SET EXERCISE:
From the listing below, extract each line containing the string "objects".
● ● ● ●
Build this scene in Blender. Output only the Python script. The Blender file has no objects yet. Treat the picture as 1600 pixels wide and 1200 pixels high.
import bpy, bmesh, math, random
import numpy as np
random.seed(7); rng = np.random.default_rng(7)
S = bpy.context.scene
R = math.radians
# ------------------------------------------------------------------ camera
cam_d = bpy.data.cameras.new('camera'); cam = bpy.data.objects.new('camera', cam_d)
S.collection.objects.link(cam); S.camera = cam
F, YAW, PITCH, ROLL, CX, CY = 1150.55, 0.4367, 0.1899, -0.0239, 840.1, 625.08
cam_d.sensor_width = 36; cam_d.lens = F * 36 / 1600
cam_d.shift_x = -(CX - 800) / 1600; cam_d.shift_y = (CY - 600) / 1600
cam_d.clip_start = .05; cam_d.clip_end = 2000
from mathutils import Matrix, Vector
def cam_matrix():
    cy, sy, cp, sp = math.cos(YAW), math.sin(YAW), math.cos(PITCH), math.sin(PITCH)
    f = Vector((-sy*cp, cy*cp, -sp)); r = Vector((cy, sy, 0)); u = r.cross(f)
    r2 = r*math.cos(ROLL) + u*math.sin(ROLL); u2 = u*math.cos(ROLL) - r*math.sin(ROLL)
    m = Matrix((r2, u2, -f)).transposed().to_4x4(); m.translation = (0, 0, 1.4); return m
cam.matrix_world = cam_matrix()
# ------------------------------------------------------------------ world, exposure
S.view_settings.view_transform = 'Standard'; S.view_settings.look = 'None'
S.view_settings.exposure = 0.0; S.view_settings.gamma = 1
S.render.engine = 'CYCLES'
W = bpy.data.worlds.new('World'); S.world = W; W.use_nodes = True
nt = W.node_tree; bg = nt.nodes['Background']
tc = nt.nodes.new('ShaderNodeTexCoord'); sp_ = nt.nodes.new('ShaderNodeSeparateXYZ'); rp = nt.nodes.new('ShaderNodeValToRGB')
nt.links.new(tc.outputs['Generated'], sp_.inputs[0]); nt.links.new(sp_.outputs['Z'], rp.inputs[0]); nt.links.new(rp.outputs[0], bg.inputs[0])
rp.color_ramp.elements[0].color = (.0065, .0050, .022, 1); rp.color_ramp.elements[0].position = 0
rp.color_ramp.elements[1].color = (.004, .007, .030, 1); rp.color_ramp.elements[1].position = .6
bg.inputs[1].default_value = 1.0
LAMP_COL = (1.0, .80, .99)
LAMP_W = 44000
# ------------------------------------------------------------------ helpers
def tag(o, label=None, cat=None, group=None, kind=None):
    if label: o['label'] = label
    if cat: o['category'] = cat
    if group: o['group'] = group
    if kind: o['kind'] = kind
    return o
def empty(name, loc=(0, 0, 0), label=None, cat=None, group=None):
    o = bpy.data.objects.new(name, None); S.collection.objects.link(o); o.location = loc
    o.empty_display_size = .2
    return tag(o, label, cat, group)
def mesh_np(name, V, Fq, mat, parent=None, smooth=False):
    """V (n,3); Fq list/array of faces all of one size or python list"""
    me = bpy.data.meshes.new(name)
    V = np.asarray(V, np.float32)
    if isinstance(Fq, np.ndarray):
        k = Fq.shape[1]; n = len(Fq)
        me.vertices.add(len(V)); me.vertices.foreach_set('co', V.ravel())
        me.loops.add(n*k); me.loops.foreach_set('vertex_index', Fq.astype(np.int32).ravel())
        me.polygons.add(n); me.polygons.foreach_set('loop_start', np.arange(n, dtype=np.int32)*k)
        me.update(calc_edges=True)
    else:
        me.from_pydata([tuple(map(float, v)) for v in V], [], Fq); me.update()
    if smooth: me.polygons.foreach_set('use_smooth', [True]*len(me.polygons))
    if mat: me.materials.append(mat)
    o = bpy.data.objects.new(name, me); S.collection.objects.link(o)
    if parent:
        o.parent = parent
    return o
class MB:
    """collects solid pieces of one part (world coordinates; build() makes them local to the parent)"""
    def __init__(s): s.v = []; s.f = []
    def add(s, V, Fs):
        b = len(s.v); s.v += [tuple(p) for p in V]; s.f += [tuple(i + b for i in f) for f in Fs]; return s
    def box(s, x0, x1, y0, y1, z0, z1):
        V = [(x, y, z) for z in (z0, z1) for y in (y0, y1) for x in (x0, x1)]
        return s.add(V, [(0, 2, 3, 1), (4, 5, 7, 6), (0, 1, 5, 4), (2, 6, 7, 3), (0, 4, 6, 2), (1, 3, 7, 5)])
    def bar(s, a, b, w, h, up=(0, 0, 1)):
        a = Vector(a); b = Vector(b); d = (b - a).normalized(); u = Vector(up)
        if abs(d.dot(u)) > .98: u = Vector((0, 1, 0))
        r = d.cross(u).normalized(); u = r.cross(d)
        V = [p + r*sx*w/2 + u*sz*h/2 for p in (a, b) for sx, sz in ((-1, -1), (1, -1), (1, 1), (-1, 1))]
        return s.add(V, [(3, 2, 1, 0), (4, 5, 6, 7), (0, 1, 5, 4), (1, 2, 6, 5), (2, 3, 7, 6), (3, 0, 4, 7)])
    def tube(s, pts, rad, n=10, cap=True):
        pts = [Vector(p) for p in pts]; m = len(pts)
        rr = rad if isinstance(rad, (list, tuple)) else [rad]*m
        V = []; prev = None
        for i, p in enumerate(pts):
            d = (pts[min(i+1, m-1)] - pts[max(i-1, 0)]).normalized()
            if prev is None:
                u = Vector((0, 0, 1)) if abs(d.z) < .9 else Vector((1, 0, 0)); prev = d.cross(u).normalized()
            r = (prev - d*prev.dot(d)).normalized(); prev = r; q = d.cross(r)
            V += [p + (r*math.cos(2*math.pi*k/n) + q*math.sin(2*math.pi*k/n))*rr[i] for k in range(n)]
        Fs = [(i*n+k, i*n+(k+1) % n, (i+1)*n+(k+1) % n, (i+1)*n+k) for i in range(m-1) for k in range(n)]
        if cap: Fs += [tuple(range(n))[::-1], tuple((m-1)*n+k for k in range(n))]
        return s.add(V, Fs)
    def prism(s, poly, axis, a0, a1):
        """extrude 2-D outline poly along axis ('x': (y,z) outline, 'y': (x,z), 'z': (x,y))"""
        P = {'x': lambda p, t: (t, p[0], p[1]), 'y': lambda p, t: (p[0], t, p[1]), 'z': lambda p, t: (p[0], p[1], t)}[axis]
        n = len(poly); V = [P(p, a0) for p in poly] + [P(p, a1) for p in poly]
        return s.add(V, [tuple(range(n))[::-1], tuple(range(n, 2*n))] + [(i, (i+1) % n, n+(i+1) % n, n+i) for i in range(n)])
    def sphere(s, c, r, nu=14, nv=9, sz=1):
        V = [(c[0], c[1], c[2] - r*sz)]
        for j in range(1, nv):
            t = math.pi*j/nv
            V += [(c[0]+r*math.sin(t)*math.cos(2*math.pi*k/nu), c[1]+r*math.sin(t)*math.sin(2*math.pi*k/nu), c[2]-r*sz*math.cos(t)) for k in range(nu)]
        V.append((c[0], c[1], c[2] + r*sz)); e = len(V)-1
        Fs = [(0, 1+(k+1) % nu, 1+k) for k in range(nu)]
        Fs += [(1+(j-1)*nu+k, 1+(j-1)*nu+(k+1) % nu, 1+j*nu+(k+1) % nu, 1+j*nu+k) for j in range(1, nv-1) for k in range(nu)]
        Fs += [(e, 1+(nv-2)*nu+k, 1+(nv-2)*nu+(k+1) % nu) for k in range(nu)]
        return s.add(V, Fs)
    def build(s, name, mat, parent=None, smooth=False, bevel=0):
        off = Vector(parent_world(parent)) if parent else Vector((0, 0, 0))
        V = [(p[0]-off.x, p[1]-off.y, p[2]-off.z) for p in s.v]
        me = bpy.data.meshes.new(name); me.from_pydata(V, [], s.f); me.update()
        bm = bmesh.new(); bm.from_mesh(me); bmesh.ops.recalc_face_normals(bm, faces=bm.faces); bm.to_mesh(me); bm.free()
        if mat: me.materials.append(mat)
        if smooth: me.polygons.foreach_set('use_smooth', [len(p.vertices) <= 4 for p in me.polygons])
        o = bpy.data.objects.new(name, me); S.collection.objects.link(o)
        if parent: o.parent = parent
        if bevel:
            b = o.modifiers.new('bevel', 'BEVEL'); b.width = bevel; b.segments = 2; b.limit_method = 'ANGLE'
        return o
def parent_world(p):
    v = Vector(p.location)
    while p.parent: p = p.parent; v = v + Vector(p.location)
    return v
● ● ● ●
TASK RESPONSE:
Build this scene in Blender. Output only the Python script. The Blender file has no objects yet. Treat the picture as 1600 pixels wide and 1200 pixels high.
cam_d = bpy.data.cameras.new('camera'); cam = bpy.data.objects.new('camera', cam_d)
S.collection.objects.link(cam); S.camera = cam
    o = bpy.data.objects.new(name, None); S.collection.objects.link(o); o.location = loc
    o = bpy.data.objects.new(name, me); S.collection.objects.link(o)
        o = bpy.data.objects.new(name, me); S.collection.objects.link(o)